Like, I can fully believe that she understood all that, that FCG has the capacity to think and feel on some level, and just decided that none of that made them a person. Cause that's the way FCG has thought about themself since their introduction. They think, they feel, they want things, just not how a person would. Not important, not weighty enough to matter.
And I think that matters when thinking about her! Specifically when thinking about her relationship to FCG. Dancer fucked them up! She raised them, he didn't know any other life than the one she built for him till murderbot mode. And I do think she has some responsibility for that. I don't think you can just say that she didn't know any better. She knew a lot! And she could have sought out more information on ancient automatons and their capacities. And she didn't! She knew enough to know she didn't understand FCG and how they worked, and she just. Decided not to do anything about that.

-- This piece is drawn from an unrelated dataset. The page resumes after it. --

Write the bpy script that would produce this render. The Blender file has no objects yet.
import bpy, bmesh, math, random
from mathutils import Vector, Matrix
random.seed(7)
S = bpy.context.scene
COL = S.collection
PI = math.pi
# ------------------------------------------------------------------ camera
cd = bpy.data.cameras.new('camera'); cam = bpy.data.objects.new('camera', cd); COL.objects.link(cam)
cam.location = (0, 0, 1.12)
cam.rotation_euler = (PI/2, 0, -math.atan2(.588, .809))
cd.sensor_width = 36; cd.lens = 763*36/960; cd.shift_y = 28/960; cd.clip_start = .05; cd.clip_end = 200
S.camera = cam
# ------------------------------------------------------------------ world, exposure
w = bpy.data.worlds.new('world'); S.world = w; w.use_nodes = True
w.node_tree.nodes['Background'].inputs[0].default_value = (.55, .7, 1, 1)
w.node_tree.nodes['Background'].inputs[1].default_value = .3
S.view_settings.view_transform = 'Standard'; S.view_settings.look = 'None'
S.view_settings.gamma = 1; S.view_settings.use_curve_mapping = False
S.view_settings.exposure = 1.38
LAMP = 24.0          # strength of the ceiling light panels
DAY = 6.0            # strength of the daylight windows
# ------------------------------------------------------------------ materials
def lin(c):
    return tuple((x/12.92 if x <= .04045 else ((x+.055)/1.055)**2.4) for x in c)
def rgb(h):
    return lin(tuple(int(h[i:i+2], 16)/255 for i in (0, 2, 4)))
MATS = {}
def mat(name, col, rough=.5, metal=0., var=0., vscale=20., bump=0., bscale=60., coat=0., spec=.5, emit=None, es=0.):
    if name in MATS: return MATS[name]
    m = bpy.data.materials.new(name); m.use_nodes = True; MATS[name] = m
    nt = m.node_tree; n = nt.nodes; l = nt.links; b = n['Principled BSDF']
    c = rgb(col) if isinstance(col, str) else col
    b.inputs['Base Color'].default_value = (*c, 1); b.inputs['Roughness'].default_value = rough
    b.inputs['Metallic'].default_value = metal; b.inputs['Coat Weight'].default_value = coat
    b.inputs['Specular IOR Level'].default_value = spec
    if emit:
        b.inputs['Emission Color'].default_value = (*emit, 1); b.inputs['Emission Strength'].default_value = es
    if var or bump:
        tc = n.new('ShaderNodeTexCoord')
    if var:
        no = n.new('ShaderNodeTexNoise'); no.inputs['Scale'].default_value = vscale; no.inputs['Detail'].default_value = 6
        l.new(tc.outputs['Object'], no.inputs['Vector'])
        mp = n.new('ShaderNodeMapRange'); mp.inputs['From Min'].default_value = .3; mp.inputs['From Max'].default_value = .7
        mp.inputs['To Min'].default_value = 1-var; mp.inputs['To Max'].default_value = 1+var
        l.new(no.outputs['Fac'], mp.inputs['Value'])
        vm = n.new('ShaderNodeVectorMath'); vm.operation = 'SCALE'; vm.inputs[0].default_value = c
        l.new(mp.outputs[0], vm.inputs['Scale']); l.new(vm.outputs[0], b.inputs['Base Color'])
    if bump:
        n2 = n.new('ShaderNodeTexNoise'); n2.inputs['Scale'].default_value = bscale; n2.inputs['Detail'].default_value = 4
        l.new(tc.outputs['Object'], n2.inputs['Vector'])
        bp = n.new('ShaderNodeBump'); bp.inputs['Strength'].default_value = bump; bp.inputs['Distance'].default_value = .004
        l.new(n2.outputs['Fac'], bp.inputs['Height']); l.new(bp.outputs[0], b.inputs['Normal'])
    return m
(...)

She just decided that the thinking feeling robot that she bought should just be a thing that she owns and makes use of, and who cares where it came from or what it might do in the future.
I don't think she's a monster or anything, but it's wild how allergic this fandom is to considering her to have profoundly hurt the person she BOUGHT AND OWNED. Particularly given how gung ho this fandom tends to be about characters having the right to enact bloody vengeance on anyone who has ever made them feel bad.